-- Start of RECORDED INFORMATION --

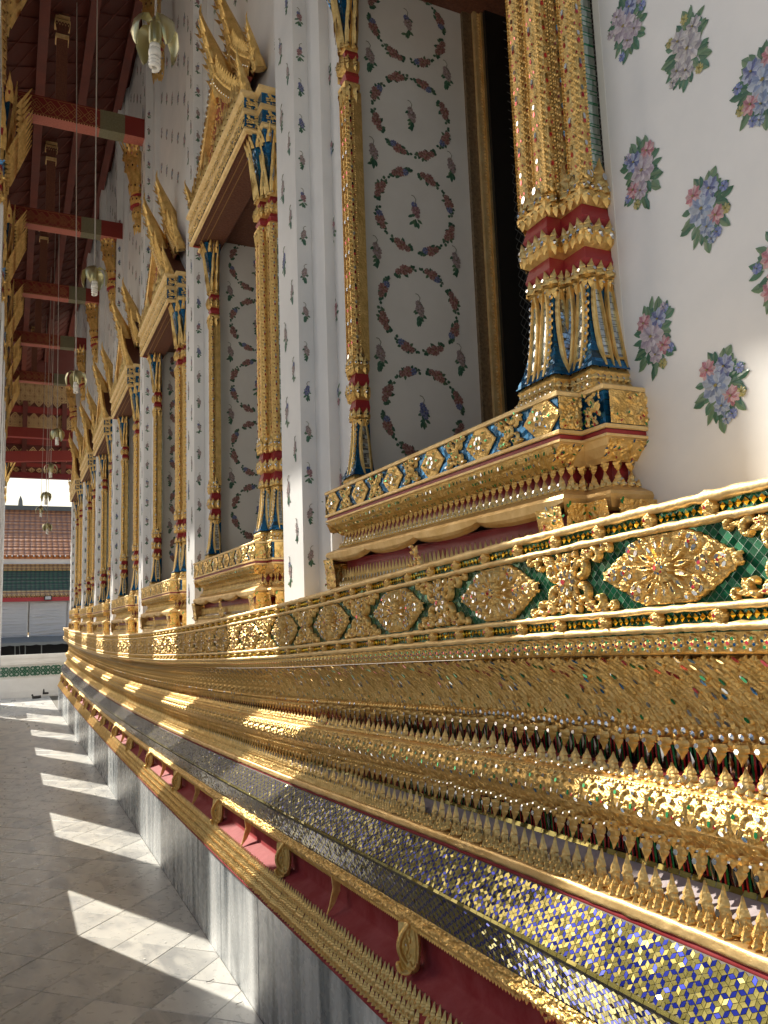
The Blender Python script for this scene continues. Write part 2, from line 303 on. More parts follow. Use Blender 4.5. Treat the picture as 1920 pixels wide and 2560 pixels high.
# ------------------------------------------------------------------ relief carving
class Relief:
    def __init__(s, w, h, res, base=0.):
        s.w, s.h, s.res = w, h, res; s.nu = max(2, int(round(w/res))+1); s.nv = max(2, int(round(h/res))+1)
        s.u = np.linspace(-w/2, w/2, s.nu); s.v = np.linspace(0, h, s.nv); s.U, s.Vv = np.meshgrid(s.u, s.v); s.H = np.full(s.U.shape, float(base)); s.gems = []
    def petal(s, u, v, a, L, wd, h, b=0., gem=None, gs=.22, hollow=.35, top=False):
        c, sn = math.cos(a), math.sin(a); cu, cv = u+c*L/2, v+sn*L/2; R = L*.62+wd*.5
        iu = np.where(abs(s.u-cu) < R)[0]; iv = np.where(abs(s.v-cv) < R)[0]
        if len(iu) == 0 or len(iv) == 0: return
        sl = (slice(iv[0], iv[-1]+1), slice(iu[0], iu[-1]+1)); U = s.U[sl]-u; V = s.Vv[sl]-v
        p = (U*c+V*sn)/L; q = (-U*sn+V*c)/(wd/2)
        wv = np.sin(PI*np.clip(p, 0, 1)**.75)
        e = np.where((p > 0) & (p < 1), 1-(q/np.maximum(wv, 1e-3))**2, -1)
        d = np.sqrt(np.clip(e, 0, 1)); hh = b+h*(d*(1-hollow*np.clip(e-.35, 0, 1)/.65))
        hh = np.where(e > 0, hh, -1); s.H[sl] = np.maximum(s.H[sl], hh)
        if gem is not None: s.gems.append((cu, cv, gs*wd, gem, b+h*(1-hollow)+.0008, L/wd, a))
    def dome(s, u, v, r, h, b=0., gem=None, gs=.6):
        d = ((s.U-u)**2+(s.Vv-v)**2)/(r*r); s.H = np.maximum(s.H, np.where(d < 1, b+h*np.sqrt(np.clip(1-d, 0, 1)), -1))
        if gem is not None: s.gems.append((u, v, r*gs, gem, b+h*.98, 1, 0))
    def curl(s, u, v, a, R, wd, h, turn=1, n=16, b=0.):
        for i in range(n):
            t = i/n; r = R*(1-.82*t); aa = a+turn*t*4.2
            s.dome(u+r*math.cos(aa), v+r*math.sin(aa), wd*(1-.45*t), h*(1-.2*t), b)
    def flower(s, u, v, r, n=5, h=.006, b=0., cg=0, pg=1, a0=0., ctr=.34):
        for i in range(n): s.petal(u+r*.18*math.cos(a0+2*PI*i/n), v+r*.18*math.sin(a0+2*PI*i/n), a0+2*PI*i/n, r*.85, r*1.9*math.sin(PI/n)*1.05, h, b, pg, .26)
        s.dome(u, v, r*ctr, h*1.5, b, cg)
    def mesh(s, poly, zref, mats, name, cut=-1, ground=None, noise=.0006, gemmats=4, smooth=True):
        """maps the carving on a profile; cut drops everything not carved; ground = material index under threshold"""
        P = np.array(poly, float); L = np.r_[0, np.cumsum(np.linalg.norm(np.diff(P, axis=0), axis=1))]; vv = s.v/s.h*L[-1]
        X = np.interp(vv, L, P[:, 0]); Z = np.interp(vv, L, P[:, 1]); T = np.gradient(np.c_[X, Z], axis=0); T /= np.linalg.norm(T, axis=1)[:, None]; N = np.c_[-T[:, 1], T[:, 0]]
        H = s.H+noise*RNG.normal(size=s.H.shape)*(s.H > 1e-5)
        V = np.stack([X[:, None]+N[:, :1]*H, s.U, Z[:, None]-zref+N[:, 1:2]*H], -1).reshape(-1, 3)
        idx = np.arange(s.H.size).reshape(s.H.shape); F = np.stack([idx[:-1, :-1], idx[1:, :-1], idx[1:, 1:], idx[:-1, 1:]], -1).reshape(-1, 4)
        hm = s.H.ravel()[F].max(1); fm = np.zeros(len(F), int)
        if ground is not None: fm[hm < ground[1]] = ground[0]
        if cut >= 0: k = hm > cut; F = F[k]; fm = fm[k]

        GV = []; GF = []; GM = []; n0 = len(V)
        for (u, v, r, g, h, asp, a) in s.gems:
            j = min(len(vv)-1, max(0, int(round(v/s.h*(s.nv-1))))); x = X[j]+N[j, 0]*(h+.0012); z = Z[j]-zref+N[j, 1]*(h+.0012); tilt = RNG.normal(size=2)*.09
            k = 6; asp = min(asp, 2.2)
            c, sn = math.cos(a), math.sin(a)
            for i in range(k):
                th = 2*PI*i/k; pu = r*asp*math.cos(th)*c-r*math.sin(th)*sn; pv = r*asp*math.cos(th)*sn+r*math.sin(th)*c
                e = tilt[0]*pu+tilt[1]*pv
                GV.append((x+T[j, 0]*pv-abs(0)+N[j, 0]*e, u+pu, z+T[j, 1]*pv+N[j, 1]*e))
            GF.append(tuple(n0+len(GV)-k+i for i in range(k))[::-1]); GM.append(g+1+(1 if ground is not None and False else 0))
        if GV: V = np.vstack([V, np.array(GV)])
        FF = [tuple(f) for f in F.tolist()]+GF; FM = list(fm)+GM
        return newmesh(name, V, FF, mats, FM, smooth)
GM_ = ['goldf', 'gred', 'mirror', 'ggreen', 'gblue', 'ggrid']     # gem ids 0 red 1 mirror 2 green 3 blue ; index 5 = ground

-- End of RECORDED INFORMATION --

§ **YOUR GOAL**
Transcribe the whole listing exactly. Pictures are excluded.

§ **CORRECT OUTPUT**
The Blender Python script for this scene continues. Write part 2, from line 303 on. More parts follow. Use Blender 4.5. Treat the picture as 1920 pixels wide and 2560 pixels high.
# ------------------------------------------------------------------ relief carving
class Relief:
    def __init__(s, w, h, res, base=0.):
        s.w, s.h, s.res = w, h, res; s.nu = max(2, int(round(w/res))+1); s.nv = max(2, int(round(h/res))+1)
        s.u = np.linspace(-w/2, w/2, s.nu); s.v = np.linspace(0, h, s.nv); s.U, s.Vv = np.meshgrid(s.u, s.v); s.H = np.full(s.U.shape, float(base)); s.gems = []
    def petal(s, u, v, a, L, wd, h, b=0., gem=None, gs=.22, hollow=.35, top=False):
        c, sn = math.cos(a), math.sin(a); cu, cv = u+c*L/2, v+sn*L/2; R = L*.62+wd*.5
        iu = np.where(abs(s.u-cu) < R)[0]; iv = np.where(abs(s.v-cv) < R)[0]
        if len(iu) == 0 or len(iv) == 0: return
        sl = (slice(iv[0], iv[-1]+1), slice(iu[0], iu[-1]+1)); U = s.U[sl]-u; V = s.Vv[sl]-v
        p = (U*c+V*sn)/L; q = (-U*sn+V*c)/(wd/2)
        wv = np.sin(PI*np.clip(p, 0, 1)**.75)
        e = np.where((p > 0) & (p < 1), 1-(q/np.maximum(wv, 1e-3))**2, -1)
        d = np.sqrt(np.clip(e, 0, 1)); hh = b+h*(d*(1-hollow*np.clip(e-.35, 0, 1)/.65))
        hh = np.where(e > 0, hh, -1); s.H[sl] = np.maximum(s.H[sl], hh)
        if gem is not None: s.gems.append((cu, cv, gs*wd, gem, b+h*(1-hollow)+.0008, L/wd, a))
    def dome(s, u, v, r, h, b=0., gem=None, gs=.6):
        d = ((s.U-u)**2+(s.Vv-v)**2)/(r*r); s.H = np.maximum(s.H, np.where(d < 1, b+h*np.sqrt(np.clip(1-d, 0, 1)), -1))
        if gem is not None: s.gems.append((u, v, r*gs, gem, b+h*.98, 1, 0))
    def curl(s, u, v, a, R, wd, h, turn=1, n=16, b=0.):
        for i in range(n):
            t = i/n; r = R*(1-.82*t); aa = a+turn*t*4.2
            s.dome(u+r*math.cos(aa), v+r*math.sin(aa), wd*(1-.45*t), h*(1-.2*t), b)
    def flower(s, u, v, r, n=5, h=.006, b=0., cg=0, pg=1, a0=0., ctr=.34):
        for i in range(n): s.petal(u+r*.18*math.cos(a0+2*PI*i/n), v+r*.18*math.sin(a0+2*PI*i/n), a0+2*PI*i/n, r*.85, r*1.9*math.sin(PI/n)*1.05, h, b, pg, .26)
        s.dome(u, v, r*ctr, h*1.5, b, cg)
    def mesh(s, poly, zref, mats, name, cut=-1, ground=None, noise=.0006, gemmats=4, smooth=True):
        """maps the carving on a profile; cut drops everything not carved; ground = material index under threshold"""
        P = np.array(poly, float); L = np.r_[0, np.cumsum(np.linalg.norm(np.diff(P, axis=0), axis=1))]; vv = s.v/s.h*L[-1]
        X = np.interp(vv, L, P[:, 0]); Z = np.interp(vv, L, P[:, 1]); T = np.gradient(np.c_[X, Z], axis=0); T /= np.linalg.norm(T, axis=1)[:, None]; N = np.c_[-T[:, 1], T[:, 0]]
        H = s.H+noise*RNG.normal(size=s.H.shape)*(s.H > 1e-5)
        V = np.stack([X[:, None]+N[:, :1]*H, s.U, Z[:, None]-zref+N[:, 1:2]*H], -1).reshape(-1, 3)
        idx = np.arange(s.H.size).reshape(s.H.shape); F = np.stack([idx[:-1, :-1], idx[1:, :-1], idx[1:, 1:], idx[:-1, 1:]], -1).reshape(-1, 4)
        hm = s.H.ravel()[F].max(1); fm = np.zeros(len(F), int)
        if ground is not None: fm[hm < ground[1]] = ground[0]
        if cut >= 0: k = hm > cut; F = F[k]; fm = fm[k]

        GV = []; GF = []; GM = []; n0 = len(V)
        for (u, v, r, g, h, asp, a) in s.gems:
            j = min(len(vv)-1, max(0, int(round(v/s.h*(s.nv-1))))); x = X[j]+N[j, 0]*(h+.0012); z = Z[j]-zref+N[j, 1]*(h+.0012); tilt = RNG.normal(size=2)*.09
            k = 6; asp = min(asp, 2.2)
            c, sn = math.cos(a), math.sin(a)
            for i in range(k):
                th = 2*PI*i/k; pu = r*asp*math.cos(th)*c-r*math.sin(th)*sn; pv = r*asp*math.cos(th)*sn+r*math.sin(th)*c
                e = tilt[0]*pu+tilt[1]*pv
                GV.append((x+T[j, 0]*pv-abs(0)+N[j, 0]*e, u+pu, z+T[j, 1]*pv+N[j, 1]*e))
            GF.append(tuple(n0+len(GV)-k+i for i in range(k))[::-1]); GM.append(g+1+(1 if ground is not None and False else 0))
        if GV: V = np.vstack([V, np.array(GV)])
        FF = [tuple(f) for f in F.tolist()]+GF; FM = list(fm)+GM
        return newmesh(name, V, FF, mats, FM, smooth)
GM_ = ['goldf', 'gred', 'mirror', 'ggreen', 'gblue', 'ggrid']     # gem ids 0 red 1 mirror 2 green 3 blue ; index 5 = ground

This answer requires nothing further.